§ **Task to complete**:
Below are records; work out how many of their lines contain "More" and give only that number.

Scenes as source code
::::::::::
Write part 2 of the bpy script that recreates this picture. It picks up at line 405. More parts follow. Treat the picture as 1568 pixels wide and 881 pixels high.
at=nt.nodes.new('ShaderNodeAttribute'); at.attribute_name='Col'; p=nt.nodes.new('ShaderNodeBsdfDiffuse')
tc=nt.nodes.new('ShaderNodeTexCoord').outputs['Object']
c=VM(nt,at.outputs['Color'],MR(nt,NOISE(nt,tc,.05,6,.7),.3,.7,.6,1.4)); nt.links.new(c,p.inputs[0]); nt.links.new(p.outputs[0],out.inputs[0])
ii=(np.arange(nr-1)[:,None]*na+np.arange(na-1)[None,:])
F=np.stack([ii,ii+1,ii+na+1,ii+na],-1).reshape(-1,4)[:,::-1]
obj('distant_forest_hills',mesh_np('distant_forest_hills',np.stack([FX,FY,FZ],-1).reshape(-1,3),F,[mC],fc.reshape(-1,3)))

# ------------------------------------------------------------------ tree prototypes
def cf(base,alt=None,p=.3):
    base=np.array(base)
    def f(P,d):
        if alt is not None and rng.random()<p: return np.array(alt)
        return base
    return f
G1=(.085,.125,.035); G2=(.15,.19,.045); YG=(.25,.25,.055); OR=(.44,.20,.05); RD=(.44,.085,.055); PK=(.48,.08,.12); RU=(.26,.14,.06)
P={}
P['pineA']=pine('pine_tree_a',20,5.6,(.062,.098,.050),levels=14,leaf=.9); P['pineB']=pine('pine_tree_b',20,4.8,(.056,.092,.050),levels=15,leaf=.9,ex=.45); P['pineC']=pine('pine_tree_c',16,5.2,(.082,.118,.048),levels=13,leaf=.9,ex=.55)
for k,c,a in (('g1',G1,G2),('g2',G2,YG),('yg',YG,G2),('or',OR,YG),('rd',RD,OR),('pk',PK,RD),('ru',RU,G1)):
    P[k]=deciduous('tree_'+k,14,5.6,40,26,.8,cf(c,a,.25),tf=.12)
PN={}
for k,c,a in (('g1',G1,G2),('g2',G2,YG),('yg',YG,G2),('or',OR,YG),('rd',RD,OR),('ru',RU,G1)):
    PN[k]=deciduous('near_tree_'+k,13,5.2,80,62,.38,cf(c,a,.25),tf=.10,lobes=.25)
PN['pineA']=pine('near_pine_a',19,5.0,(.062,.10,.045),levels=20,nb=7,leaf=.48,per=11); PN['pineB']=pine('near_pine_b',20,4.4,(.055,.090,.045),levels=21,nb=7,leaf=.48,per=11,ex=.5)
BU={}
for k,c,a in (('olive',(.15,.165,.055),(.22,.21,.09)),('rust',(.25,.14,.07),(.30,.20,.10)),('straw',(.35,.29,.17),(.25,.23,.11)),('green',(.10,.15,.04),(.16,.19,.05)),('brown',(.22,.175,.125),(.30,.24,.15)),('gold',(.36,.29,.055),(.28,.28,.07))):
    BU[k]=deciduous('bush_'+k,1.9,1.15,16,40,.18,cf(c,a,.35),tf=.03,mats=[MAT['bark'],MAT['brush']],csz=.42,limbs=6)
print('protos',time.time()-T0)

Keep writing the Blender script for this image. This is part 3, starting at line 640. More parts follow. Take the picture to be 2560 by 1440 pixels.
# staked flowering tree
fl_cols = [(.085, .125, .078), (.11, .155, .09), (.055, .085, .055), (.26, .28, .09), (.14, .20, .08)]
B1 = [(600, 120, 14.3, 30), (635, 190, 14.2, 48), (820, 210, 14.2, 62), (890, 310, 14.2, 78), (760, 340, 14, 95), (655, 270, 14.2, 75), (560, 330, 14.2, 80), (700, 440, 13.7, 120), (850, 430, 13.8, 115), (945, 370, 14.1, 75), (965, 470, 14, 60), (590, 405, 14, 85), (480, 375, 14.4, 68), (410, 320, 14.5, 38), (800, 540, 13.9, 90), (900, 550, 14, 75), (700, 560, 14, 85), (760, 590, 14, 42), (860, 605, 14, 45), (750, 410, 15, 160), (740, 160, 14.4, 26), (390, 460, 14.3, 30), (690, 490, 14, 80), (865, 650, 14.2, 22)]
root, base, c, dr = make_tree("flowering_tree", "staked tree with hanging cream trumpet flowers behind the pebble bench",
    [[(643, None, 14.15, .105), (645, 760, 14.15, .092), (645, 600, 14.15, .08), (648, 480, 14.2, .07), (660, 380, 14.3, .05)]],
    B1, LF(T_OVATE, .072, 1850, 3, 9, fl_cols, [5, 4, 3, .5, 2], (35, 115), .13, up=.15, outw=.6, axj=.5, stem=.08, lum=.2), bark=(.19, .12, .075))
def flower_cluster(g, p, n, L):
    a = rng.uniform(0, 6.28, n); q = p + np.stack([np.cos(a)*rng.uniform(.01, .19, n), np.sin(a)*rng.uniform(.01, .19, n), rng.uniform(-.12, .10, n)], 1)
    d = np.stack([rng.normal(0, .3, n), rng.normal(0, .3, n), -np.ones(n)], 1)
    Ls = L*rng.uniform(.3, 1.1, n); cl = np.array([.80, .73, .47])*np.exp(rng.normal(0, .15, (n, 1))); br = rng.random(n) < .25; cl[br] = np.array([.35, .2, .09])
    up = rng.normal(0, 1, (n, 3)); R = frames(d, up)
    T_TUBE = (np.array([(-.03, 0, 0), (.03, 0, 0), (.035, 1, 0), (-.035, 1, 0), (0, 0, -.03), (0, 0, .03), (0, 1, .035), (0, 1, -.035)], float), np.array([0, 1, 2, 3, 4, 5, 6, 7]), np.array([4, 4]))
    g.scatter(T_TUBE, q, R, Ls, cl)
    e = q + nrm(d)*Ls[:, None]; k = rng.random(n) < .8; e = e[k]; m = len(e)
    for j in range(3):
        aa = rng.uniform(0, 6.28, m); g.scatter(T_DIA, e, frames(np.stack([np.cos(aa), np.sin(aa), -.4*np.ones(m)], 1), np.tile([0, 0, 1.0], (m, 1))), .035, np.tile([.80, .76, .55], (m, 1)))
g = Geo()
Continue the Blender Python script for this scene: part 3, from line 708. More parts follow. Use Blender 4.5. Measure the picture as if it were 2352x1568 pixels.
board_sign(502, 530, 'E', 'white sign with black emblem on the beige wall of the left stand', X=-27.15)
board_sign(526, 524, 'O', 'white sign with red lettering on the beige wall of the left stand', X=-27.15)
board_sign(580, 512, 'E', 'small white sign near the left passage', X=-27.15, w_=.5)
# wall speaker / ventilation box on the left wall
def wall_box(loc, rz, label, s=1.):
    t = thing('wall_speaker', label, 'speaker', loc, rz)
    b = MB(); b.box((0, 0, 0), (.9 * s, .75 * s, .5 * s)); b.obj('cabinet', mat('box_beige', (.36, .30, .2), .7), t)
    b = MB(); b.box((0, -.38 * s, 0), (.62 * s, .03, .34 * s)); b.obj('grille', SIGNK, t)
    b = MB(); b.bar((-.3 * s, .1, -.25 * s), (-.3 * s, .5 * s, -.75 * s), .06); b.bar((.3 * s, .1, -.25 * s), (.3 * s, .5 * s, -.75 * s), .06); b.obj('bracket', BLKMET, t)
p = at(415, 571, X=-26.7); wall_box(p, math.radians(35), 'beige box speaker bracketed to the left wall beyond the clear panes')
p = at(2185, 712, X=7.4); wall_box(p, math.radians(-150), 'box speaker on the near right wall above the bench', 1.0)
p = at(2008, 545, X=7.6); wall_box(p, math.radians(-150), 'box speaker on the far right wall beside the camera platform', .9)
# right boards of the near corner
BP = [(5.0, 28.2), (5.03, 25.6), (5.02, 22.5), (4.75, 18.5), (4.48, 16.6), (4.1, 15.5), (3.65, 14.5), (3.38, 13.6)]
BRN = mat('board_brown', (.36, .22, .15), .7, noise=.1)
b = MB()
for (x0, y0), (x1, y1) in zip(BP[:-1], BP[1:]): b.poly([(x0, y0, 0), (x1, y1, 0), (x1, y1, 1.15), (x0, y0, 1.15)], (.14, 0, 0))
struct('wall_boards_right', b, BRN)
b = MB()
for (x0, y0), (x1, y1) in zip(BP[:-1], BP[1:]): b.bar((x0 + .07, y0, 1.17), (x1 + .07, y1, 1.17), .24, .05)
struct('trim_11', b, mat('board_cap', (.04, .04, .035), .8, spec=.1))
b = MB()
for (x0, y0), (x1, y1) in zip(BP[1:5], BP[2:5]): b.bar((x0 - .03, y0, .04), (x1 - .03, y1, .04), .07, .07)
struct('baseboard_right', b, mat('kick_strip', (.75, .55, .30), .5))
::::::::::
§ **The result**:
3